Não se nega que as duas correntes doutrinárias acima elencadas são legítimas e juridicamente aceitáveis. Isto posto, a adoção de qualquer uma delas estaria, em princípio, albergada pelo princípio da legalidade, pois se apresentam na conformidade do direito. Nada obstante, a melhor decisão para a Administração terá de levar em consideração as suas respectivas consequências práticas, na esteira do que dispõe os arts. 20 e 22, caput, da LINDB:

 

Art. 20. Nas esferas administrativa, controladora e judicial, não se decidirá com base em valores jurídicos abstratos sem que sejam consideradas as consequências práticas da decisão.

 

Art. 22. Na interpretação de normas sobre gestão pública, serão considerados os obstáculos e as dificuldades reais do gestor e as exigências das políticas públicas a seu cargo, sem prejuízo dos direitos dos administrados.

 

Já se disse alhures que a regra legal disposta no art. 191 da NLLC pretendeu proporcionar aos órgãos e entidades da Administração Pública um período confortável para adaptação às novas regras, o que não ocorreu quando da transição do Decreto nº 2.300/1986 para a Lei nº 8.666/1993.

A finalidade da norma, sem sombra de dúvida, era permitir que os órgãos pudessem, durante o período de convivência normativa, ir promovendo adaptações e experimentações paulatinas. Atualmente, quase todos os órgãos do Poder Público (senão, todos) operam com base em sistemas informatizados de administração, o que exigiria, além dos esforços já mencionados (regulamentações, capacitação de agentes e etc), muitas adaptações sistêmicas. Tudo isso demanda tempo e envolve custos.

A nova lei trouxe uma série de novos institutos que não estavam presentes no regime anterior, tais como a modalidade licitatória do Diálogo Competitivo (art. 32); o critério de julgamento de maior retorno econômico (art. 39); o procedimento auxiliar de manifestação de interesse (art. 81), dentre outros. Tais institutos exigem muito estudo e regulamentações específicas para que possam ser bem e efetivamente aplicados. Além disso, a nova lei incorpora uma série de modificações em relação a institutos que já existiam na norma anterior a exigir, igualmente, muito preparo dos sistemas locais de contratação, bem como adaptação dos diversos modelos de artefatos da contratação (ETPs, Termos de Referências, Editais, Contratos etc.). E, por fim e não menos tortuoso, o fato de que a nova legislação traz como regra geral para todas as licitações, independentemente da modalidade, o processamento e julgamento por meio eletrônico.

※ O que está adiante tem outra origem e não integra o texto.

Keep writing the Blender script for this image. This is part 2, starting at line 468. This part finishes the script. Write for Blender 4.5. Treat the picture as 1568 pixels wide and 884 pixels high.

Não é um trabalho simples, mesmo para órgãos que contam com boa estrutura administrativa e mão de obra qualificada. Considerando as próprias dificuldades apresentadas pelo governo Federal, os órgãos da Administração Pública não tiveram, na prática, os dois anos de preparo para promover a aplicação da nova lei.

 

4.1 O problema da integração ao sistema federal para órgãos não integrantes do SISG

 

Conforme já explicitado, o art. 54 da nova lei estabelece que a divulgação das licitações se dará obrigatoriamente no Portal Nacional de Contratações Públicas (PNCP). Aqui já se viu o primeiro obstáculo à utilização do novo regime. É que o PNCP somente foi lançado em agosto de 2021. Até então, mesmo que um órgão desejasse realizar suas primeiras experiências, não lhe seria possível fazê-lo por absoluta impossibilidade técnica provocada justamente por quem deveria dar a condição operacional.

 

Somente a partir daquele mês é que se possibilitou aos órgãos iniciar as adaptações à nova lei. E assim mesmo, de forma restrita aos órgãos integrantes do Sistema de Serviços Gerais-SISG, do Governo Federal.

 

Tal situação se complicou em relação aos órgãos que dispõe de sistemas próprios de administração das contratações (são muitos exemplos), em razão do desafio da integração dos sistemas próprios, com o sistema federal no que se refere aos contratos ou os instrumentos que viesse a substituí-los. Ou seja, a possibilidade de utilização do PNCP não foi automática. Bem ao contrário, demandou a mobilização de equipes de TI e profissionais conhecedores dos trâmites internos dos processos de contratações, para orientar a busca nos sistemas internos pelos dados exigidos pelo PNCP, que não são poucos e não estão totalmente alinhados aos registros em termos conceituais (como parcelas e valor global atualizado). Resolvida a integração ao PNCP, reprise-se, somente a partir de outubro/2021, ainda assim, não era suficiente para se iniciar os primeiros procedimentos licitatórios pela nova lei.

 

A novel lei de licitações trouxe um conjunto de cerca de 52 dispositivos que exigem regulamentação específica para serem aplicados. Dados atualizados do Portal de Compras do Governo Federal[11] indicam que, até o presente momento, somente 36 dispositivos tiveram suas respectivas regulamentações publicadas. Destaque-se que o critério de menor preço ou maior desconto (art. 33, I e II), que representa a regra geral como critério de julgamento, somente veio a ser regulamentado no final de setembro de 2022, com vigência a partir de 1º de novembro daquele ano.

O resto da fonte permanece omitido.